Renewable energy and the institutional challenge: In need of a harmonious solution

DNHN - In the context of global energy transition becoming an irreversible trend, Vietnam has made remarkable strides in attracting investment in solar and wind power.

However, many renewable energy projects have fallen into a state of "limbo" due to administrative bottlenecks—particularly, the lack of a Commissioning Acceptance Certificate (CCA). According to a recent warning from the Ministry of Industry and Trade (MOIT), the risk of widespread and prolonged international disputes in the renewable energy sector cannot be taken lightly.

What lies ahead for the 173 clean energy projects stalled by the CCA hurdle?
What lies ahead for the 173 clean energy projects stalled by the CCA hurdle?.

This warning is not without merit. As of now, up to 173 clean energy projects are still awaiting the green light for commercial operation, mainly because they lack a CCA—a procedure that was not required at the time these projects went online between 2019 and 2021. Circular 10/2023, issued by MOIT in June 2023, was the first regulation to mandate the CCA as a prerequisite for obtaining an electricity operation license. However, applying this new rule retroactively has put many investors in a difficult position, even though they had complied with all the legal procedures valid at the time of their implementation.

Numerous petitions have been submitted to authorities by renewable energy associations, businesses, and investors. The shared sentiment is clear: the current obstacles did not stem from the mistakes of the enterprises themselves but rather from a mix of external institutional factors.

Even Conclusion No. 1027 by the Government Inspectorate acknowledges that the responsibility lies with all three parties involved—the project developers, Vietnam Electricity (EVN), and the Electricity Trading Company. What is needed now is collaboration, not avoidance.

With dozens of projects still stalled due to the lack of a CCA, many businesses report facing retroactive changes to Feed-in Tariffs (FIT), delayed payments, and arbitrary curtailments of output. These issues have frozen capital, disrupted credit flows, and steadily eroded market confidence. Statistics show that among approximately 15,000 MW of connected renewable capacity, the remaining outstanding loans exceed $10 billion. This figure represents more than just financial strain—it is a warning sign that the entire investment ecosystem is at risk of fragmentation if institutional barriers are not urgently resolved.

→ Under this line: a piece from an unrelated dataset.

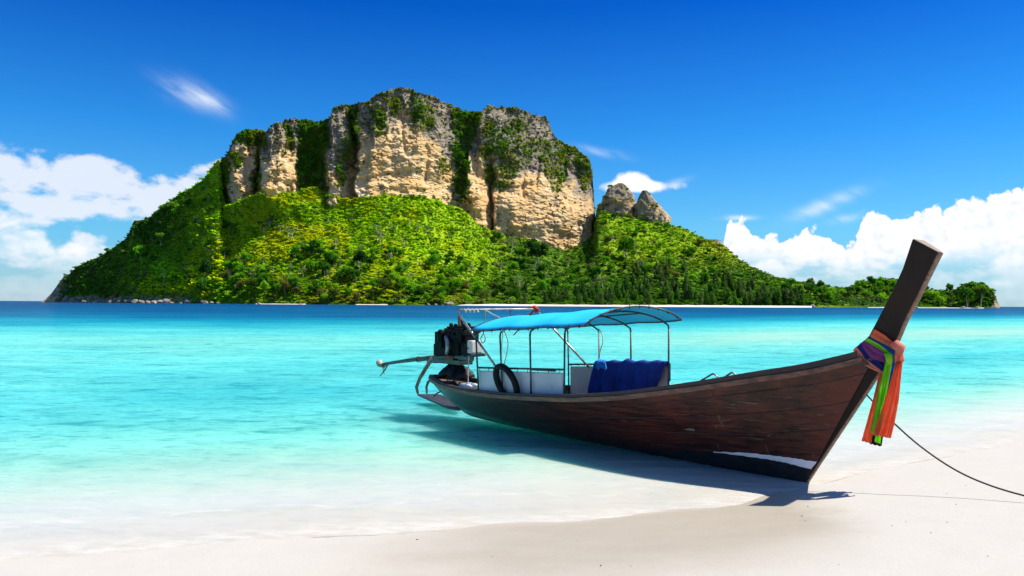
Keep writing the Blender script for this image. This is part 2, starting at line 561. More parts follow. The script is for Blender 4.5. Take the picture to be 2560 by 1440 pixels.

Vietnam has committed to reaching net-zero emissions by 2050. To realize this pledge, the development of renewable energy must go beyond macro-level strategies and be translated into decisive, coordinated, and responsible actions at the implementation level.

The resolution of CCA-related project backlogs requires a flexible and pragmatic approach, not a rigid retroactive application of new rules. Regulatory bodies—especially EVN, as the intermediary electricity buyer—must urgently propose reasonable solutions.

Now is the time to reevaluate the role of institutions in safeguarding the legitimate interests of investors, while also preserving Vietnam’s reputation as a country making bold strides on the path toward clean energy transformation.